For Solzhenitsyn, the idea of building a new global empire headed by Russia was always alien, despite the widespread perceptions to the contrary. “The grandeur of a nation is in the high level of its inner development, not the external,” he wrote. Solzhenitsyn dismissed the neo-Eurasianists as “good-for-nothing theoreticians.”60 But he, too, perceived American cultural expansion into Russia as a clear and present danger.

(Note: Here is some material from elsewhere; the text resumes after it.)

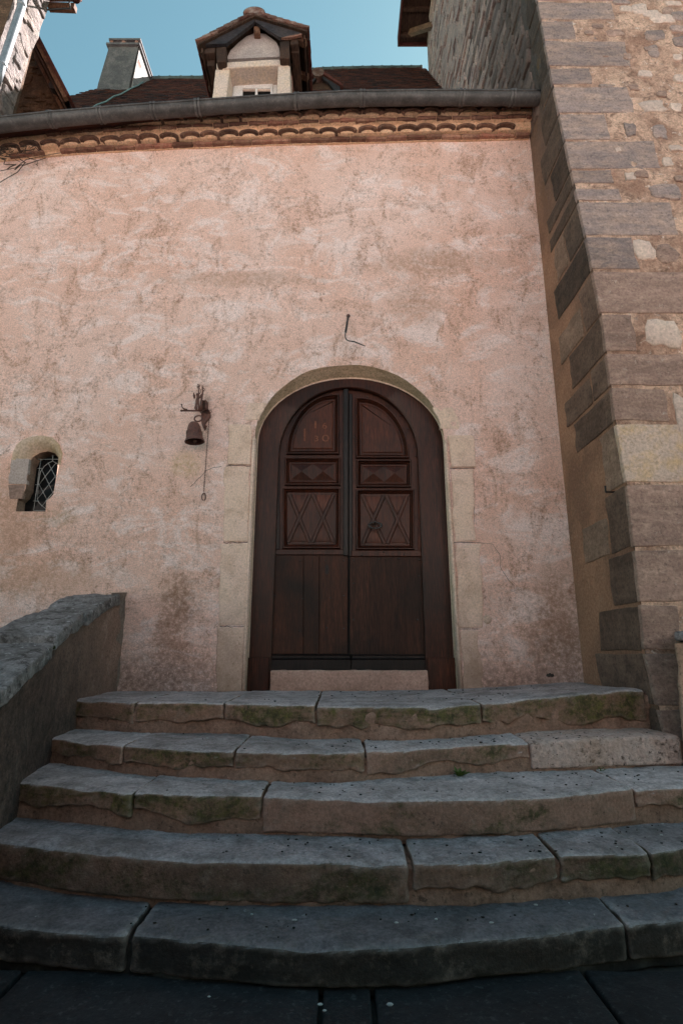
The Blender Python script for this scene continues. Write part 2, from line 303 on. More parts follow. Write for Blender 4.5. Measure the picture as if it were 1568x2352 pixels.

In his 1998 book, Russia Collapsing, which can be seen as the final manifesto and spiritual testament of the octogenarian writer, Solzhenitsyn passionately warned that the twenty-first century could become “the last century for Russians” because of the looming demographic catastrophe (he pointed out that Russia’s population was decreasing by a million a year) and the degradation of the national character: “We are facing irreversible loss of the spiritual traditions, roots, and organic nature of our life,” which he defined as the “whole of our faith, soul, and character, our continent in the world cultural structure.”61

At the time, few people paid attention to Solzhenitsyn’s desperate warning about the national cultural crisis, which he considered more terrible than any political or economic failures. Solzhenitsyn was still seen as an important figure, but one that belonged to the past, to the eras of Khrushchev and Brezhnev. At the end of the century in Russia, he was seen by some as a tragic patriarch, a Russian King Lear.

Other observers also found theatrical comparisons but of a more skeptical nature—for them, Solzhenitsyn was a great director and actor who had a successful run in the show called Struggle Against Communism playing prophet and ascetic moralist. The essayist Boris Paramonov, who had visited Solzhenitsyn in Vermont, even suggested that “if Solzhenitsyn is going to play a role now, let it be a role that coincides as much as possible with his real image as diligent homeowner, who lives in a house of plenty. Those are the images he must project in Russia now, those are the ideals to present, instead of talking about morality, repentance, and salvation through suffering.”62

As he had in Vermont, Solzhenitsyn isolated himself in his estate in Troitse-Lykovo outside Moscow, coming into the capital rarely, and as he had lived in exile in the United States, not coming to the telephone. Age took its toll on the writer, whose enviable stamina for many years had allowed him to work tirelessly and without days off. A stroke disabled Solzhenitsyn’s left arm. It became difficult for him to get up, to walk, to receive visitors. This curtailed his contacts with the outside world even more and increased the perception that he was an isolated, lonely, and tragic figure.

The sense that “time is out of joint” was increased by the general decline of “high” culture, painful for the intelligentsia. Public opinion polls suggested the rapid deterioration of the influence of intellectuals on the masses. Solzhenitsyn was the only writer still named regularly as a moral compass and cultural leader, even though the number of his loyal fans had decreased drastically. The other moral models mentioned were Andrei Sakharov (who died in 1989) and Dmitri Likhachev (who died in 1999), an expert on ancient Russian culture.

Tellingly, in the last years of the century, this short list of cultural icons included the actor and director Nikita Mikhalkov, a member of a controversial clan. His father, Sergei, a popular children’s poet and a three-time Stalin Prize winner, was the author of the lyrics approved by Stalin for the Soviet anthem in 1943 and who then reworked them in 2000 at the request of President Putin; his brother, Andrei Mikhalkov-Konchalovsky, a film director, worked successfully both in the Soviet Union and in the United States (The First Teacher, his debut in 1965, was Eurasianist in spirit; The Story of Asya Klyachina, Who Loved but Did Not Get Married, with Iya Savvina’s unforgettable performance as the lame country girl, was banned in 1967 and released only eleven years later; and in Hollywood, Runaway Train, with screenplay by Akira Kurosawa).